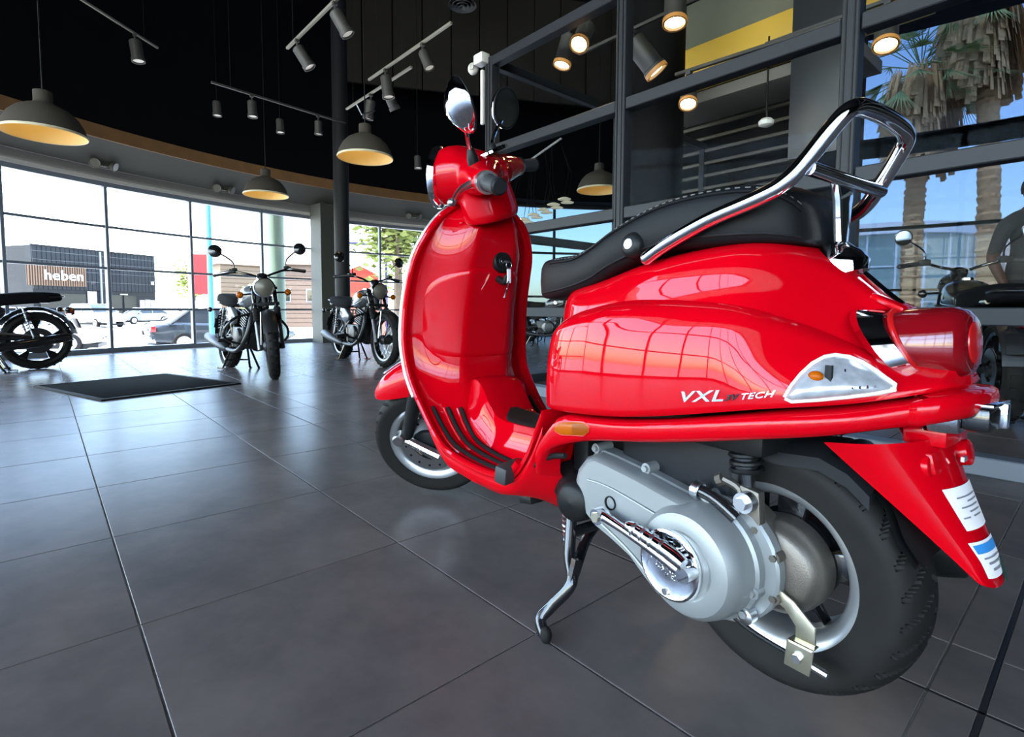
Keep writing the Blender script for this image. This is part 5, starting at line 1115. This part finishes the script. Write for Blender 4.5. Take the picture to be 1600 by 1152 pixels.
# ================================================================== outside
def tree(loc, h, r, label, leaf, n=1500, seed=1, ls=.35, trunk=(.10, .07, .045), zlo=.25):
    rnd = random.Random(seed); t = thing('tree', label, 'tree', loc); b = MB()
    tips = [V((rnd.uniform(-1, 1)*r*.6, rnd.uniform(-1, 1)*r*.6, h*rnd.uniform(.5, .95))) for _ in range(7)]
    b.tube([(0, 0, 0), (.1, .05, h*.25), (0, .1, h*.45)], [h*.035, h*.028, h*.02], 9, k=3)
    for p in tips: b.tube([(0, .08, h*.4), V((0, .05, h*.4))*.45+p*.5+V((0, 0, .1)), p], [h*.016, h*.01, h*.004], 6, k=2)
    b.build('trunk', P('bark', trunk, .9, noise=.3, scale=6), t)
    b = MB()
    for i in range(n):
        c = rnd.choice(tips) if rnd.random() < .55 else V((0, 0, h*.65)); d = V((rnd.gauss(0, 1), rnd.gauss(0, 1), rnd.gauss(0, .8)))
        d = d.normalized()*rnd.random()**.4; p = c*1+V((d.x*r*.62, d.y*r*.62, d.z*h*.26))
        if p.z < h*zlo: p.z = h*zlo+rnd.random()*h*.15
        s = ls*rnd.uniform(.6, 1.3); R = M.Rotation(rnd.uniform(0, 6.3), 3, 'Z') @ M.Rotation(rnd.uniform(-1.2, 1.2), 3, 'X')
        b.add([p+R @ V(q) for q in ((-s*.5, 0, 0), (0, s*.28, .04), (s*.5, 0, 0), (0, -s*.28, .04))], [(0, 1, 2, 3)])
    b.build('foliage', P('leaf', leaf, .6, noise=.5, scale=1.5), t, weld=False)['kind'] = 'stuff'
    return t
G0 = GROUND
tree((19.7, -11.2, G0), 7.2, 2.4, 'light green broadleaf tree outside just left of the red leg shield', (.15, .18, .03), 2600, 3, .34)
tree((80, -15.2, G0), 7.0, 2.4, 'yellow green bushy tree right of the black building', (.20, .24, .03), 900, 5, .7)
tree((104, 2.6, G0), 9.0, 3.2, 'yellow green tree left of the black building', (.22, .25, .03), 900, 6, .9)
tree((37.0, -10.6, G0), 3.2, 1.2, 'small yellow green bush before the wood clad house', (.2, .24, .03), 500, 8, .35)
tree((31, -13.6, G0), 3.0, 1.0, 'small green tree between the brick house and the red marquee', (.16, .2, .03), 500, 9, .35)
# the black building with the lettered slat sign
def frame_obj(a, b_):
    a, b_ = V(a), V(b_); d = (b_-a); d.z = 0; L_ = d.length; d.normalize(); return a, d, L_, V((-d.y, d.x, 0))
a = V((77.0, .55, G0)); d = (V((84, -11.4, G0))-a); L_ = d.length; d.normalize(); nx = V((d.y, -d.x, 0)); nx = -nx if nx.dot(a) > 0 else nx
bt = thing('commercial_building', 'low black metal clad building with a lettered wooden slat sign', 'building', a, atan2(d.y, d.x))
sgn = 1 if M.Rotation(-atan2(d.y, d.x), 3, 'Z').__matmul__(nx).y > 0 else -1
BCLAD = P('black_cladding', (.014, .0145, .017), .6, spec=.15); BTRIM = P('dark_trim', (.012, .012, .013), .6, spec=.15)
def bx(name, m, c, s, parent=bt, **k): b = MB(); b.box((c[0], sgn*c[1], c[2]), s); return b.build(name, m, parent, **k)
bx('shell', BTRIM, (L_/2, -4, 4.05), (L_, 7.8, 8.1))
npan = 30
pb = MB(); pb.box((0, 0, 0), (L_/npan-.05, .12, 4.7)); pbm = pb.mesh('cladding_panel', BCLAD, bevel=.02, segs=1)
for i in range(npan): link('cladding_panel', pbm, bt, (L_/npan*(i+.5), sgn*(-.02), 5.75))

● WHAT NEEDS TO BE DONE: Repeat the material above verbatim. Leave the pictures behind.

● THE ANSWER:
Keep writing the Blender script for this image. This is part 5, starting at line 1115. This part finishes the script. Write for Blender 4.5. Take the picture to be 1600 by 1152 pixels.
# ================================================================== outside
def tree(loc, h, r, label, leaf, n=1500, seed=1, ls=.35, trunk=(.10, .07, .045), zlo=.25):
    rnd = random.Random(seed); t = thing('tree', label, 'tree', loc); b = MB()
    tips = [V((rnd.uniform(-1, 1)*r*.6, rnd.uniform(-1, 1)*r*.6, h*rnd.uniform(.5, .95))) for _ in range(7)]
    b.tube([(0, 0, 0), (.1, .05, h*.25), (0, .1, h*.45)], [h*.035, h*.028, h*.02], 9, k=3)
    for p in tips: b.tube([(0, .08, h*.4), V((0, .05, h*.4))*.45+p*.5+V((0, 0, .1)), p], [h*.016, h*.01, h*.004], 6, k=2)
    b.build('trunk', P('bark', trunk, .9, noise=.3, scale=6), t)
    b = MB()
    for i in range(n):
        c = rnd.choice(tips) if rnd.random() < .55 else V((0, 0, h*.65)); d = V((rnd.gauss(0, 1), rnd.gauss(0, 1), rnd.gauss(0, .8)))
        d = d.normalized()*rnd.random()**.4; p = c*1+V((d.x*r*.62, d.y*r*.62, d.z*h*.26))
        if p.z < h*zlo: p.z = h*zlo+rnd.random()*h*.15
        s = ls*rnd.uniform(.6, 1.3); R = M.Rotation(rnd.uniform(0, 6.3), 3, 'Z') @ M.Rotation(rnd.uniform(-1.2, 1.2), 3, 'X')
        b.add([p+R @ V(q) for q in ((-s*.5, 0, 0), (0, s*.28, .04), (s*.5, 0, 0), (0, -s*.28, .04))], [(0, 1, 2, 3)])
    b.build('foliage', P('leaf', leaf, .6, noise=.5, scale=1.5), t, weld=False)['kind'] = 'stuff'
    return t
G0 = GROUND
tree((19.7, -11.2, G0), 7.2, 2.4, 'light green broadleaf tree outside just left of the red leg shield', (.15, .18, .03), 2600, 3, .34)
tree((80, -15.2, G0), 7.0, 2.4, 'yellow green bushy tree right of the black building', (.20, .24, .03), 900, 5, .7)
tree((104, 2.6, G0), 9.0, 3.2, 'yellow green tree left of the black building', (.22, .25, .03), 900, 6, .9)
tree((37.0, -10.6, G0), 3.2, 1.2, 'small yellow green bush before the wood clad house', (.2, .24, .03), 500, 8, .35)
tree((31, -13.6, G0), 3.0, 1.0, 'small green tree between the brick house and the red marquee', (.16, .2, .03), 500, 9, .35)
# the black building with the lettered slat sign
def frame_obj(a, b_):
    a, b_ = V(a), V(b_); d = (b_-a); d.z = 0; L_ = d.length; d.normalize(); return a, d, L_, V((-d.y, d.x, 0))
a = V((77.0, .55, G0)); d = (V((84, -11.4, G0))-a); L_ = d.length; d.normalize(); nx = V((d.y, -d.x, 0)); nx = -nx if nx.dot(a) > 0 else nx
bt = thing('commercial_building', 'low black metal clad building with a lettered wooden slat sign', 'building', a, atan2(d.y, d.x))
sgn = 1 if M.Rotation(-atan2(d.y, d.x), 3, 'Z').__matmul__(nx).y > 0 else -1
BCLAD = P('black_cladding', (.014, .0145, .017), .6, spec=.15); BTRIM = P('dark_trim', (.012, .012, .013), .6, spec=.15)
def bx(name, m, c, s, parent=bt, **k): b = MB(); b.box((c[0], sgn*c[1], c[2]), s); return b.build(name, m, parent, **k)
bx('shell', BTRIM, (L_/2, -4, 4.05), (L_, 7.8, 8.1))
npan = 30
pb = MB(); pb.box((0, 0, 0), (L_/npan-.05, .12, 4.7)); pbm = pb.mesh('cladding_panel', BCLAD, bevel=.02, segs=1)
for i in range(npan): link('cladding_panel', pbm, bt, (L_/npan*(i+.5), sgn*(-.02), 5.75))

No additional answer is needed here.